Part Three

Hell Is Other People

If misery loves company, misery has company enough.

—Henry David Thoreau

’Tis the only comfort of the miserable to have partners in their woes.

—Miguel de Cervantes

In Jean-Paul Sartre’s play No Exit, a man is shown into a nicely appointed hotel room, where he is eventually joined by two others. He understands that he has died and that this is Hell, but there are no obvious means to torment him. Increasingly irritated by interactions with his companions, he comes to realize that the punishment in this place is simple human interaction. No flames, no boiling oil—just the constant presence of other people. This is torment enough. Sartre, it appears, was not much of an extrovert.

Time for a thought experiment. Mentally list five standout occasions when you were particularly unhappy. Go on. I’ll wait.

Now, how many of those situations involved the behavior, presence, absence, or loss of other people?

If you are like the majority, the answer is either “most of them” or “all of them.” Social relations are complex, shifting, and impermanent. This makes them potential wellsprings of both happiness and misery. Want to change how you feel?
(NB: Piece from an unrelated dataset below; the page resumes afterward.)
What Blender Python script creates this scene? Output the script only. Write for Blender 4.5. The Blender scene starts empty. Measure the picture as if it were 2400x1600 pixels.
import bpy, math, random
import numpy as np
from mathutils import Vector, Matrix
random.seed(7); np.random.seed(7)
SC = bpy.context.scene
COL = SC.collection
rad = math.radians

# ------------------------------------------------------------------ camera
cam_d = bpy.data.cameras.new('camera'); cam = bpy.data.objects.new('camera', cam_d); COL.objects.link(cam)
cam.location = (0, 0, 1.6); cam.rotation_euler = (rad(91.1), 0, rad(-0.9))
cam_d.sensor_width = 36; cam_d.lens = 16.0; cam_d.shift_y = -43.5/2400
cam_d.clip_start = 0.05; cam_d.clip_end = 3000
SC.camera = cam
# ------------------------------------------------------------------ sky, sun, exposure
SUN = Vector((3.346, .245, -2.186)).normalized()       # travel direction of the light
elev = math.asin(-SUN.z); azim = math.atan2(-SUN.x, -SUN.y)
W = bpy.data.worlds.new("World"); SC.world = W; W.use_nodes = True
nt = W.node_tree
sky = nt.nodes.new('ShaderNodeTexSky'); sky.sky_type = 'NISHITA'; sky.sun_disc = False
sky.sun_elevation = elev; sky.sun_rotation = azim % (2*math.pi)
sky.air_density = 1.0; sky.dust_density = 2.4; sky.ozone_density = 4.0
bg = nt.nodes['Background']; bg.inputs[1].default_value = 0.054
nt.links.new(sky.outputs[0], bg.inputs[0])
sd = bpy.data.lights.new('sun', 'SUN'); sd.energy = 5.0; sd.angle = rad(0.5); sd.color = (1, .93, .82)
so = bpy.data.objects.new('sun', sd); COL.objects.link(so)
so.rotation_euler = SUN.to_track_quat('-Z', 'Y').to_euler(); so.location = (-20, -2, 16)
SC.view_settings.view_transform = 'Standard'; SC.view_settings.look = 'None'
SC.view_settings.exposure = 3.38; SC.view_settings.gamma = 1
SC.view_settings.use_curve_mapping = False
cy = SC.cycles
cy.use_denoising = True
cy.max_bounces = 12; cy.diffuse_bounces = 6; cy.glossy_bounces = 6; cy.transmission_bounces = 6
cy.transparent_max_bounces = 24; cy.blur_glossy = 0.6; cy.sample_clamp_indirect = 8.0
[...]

Change how you relate to others.

In this section, then, let’s list some of the more potent strategies for creating unhappiness via our relationships. One proviso: I have chosen to bypass a particularly rich vein of possibility—romantic and marital relationships (some see the two as mutually exclusive)—simply because they are so rife with ways to feel worse. No point in shooting fish in a barrel. Besides, some readers are not in such relationships, and it is preferable for all of the strategies in the book to be universally applicable, or as close to that lofty goal as can be achieved. For those wishing to manufacture relationship hell, however, do not despair. Most or all of the techniques listed in this section are easily utilized in the service of turning a perfectly good relationship into misery, abandonment, or both.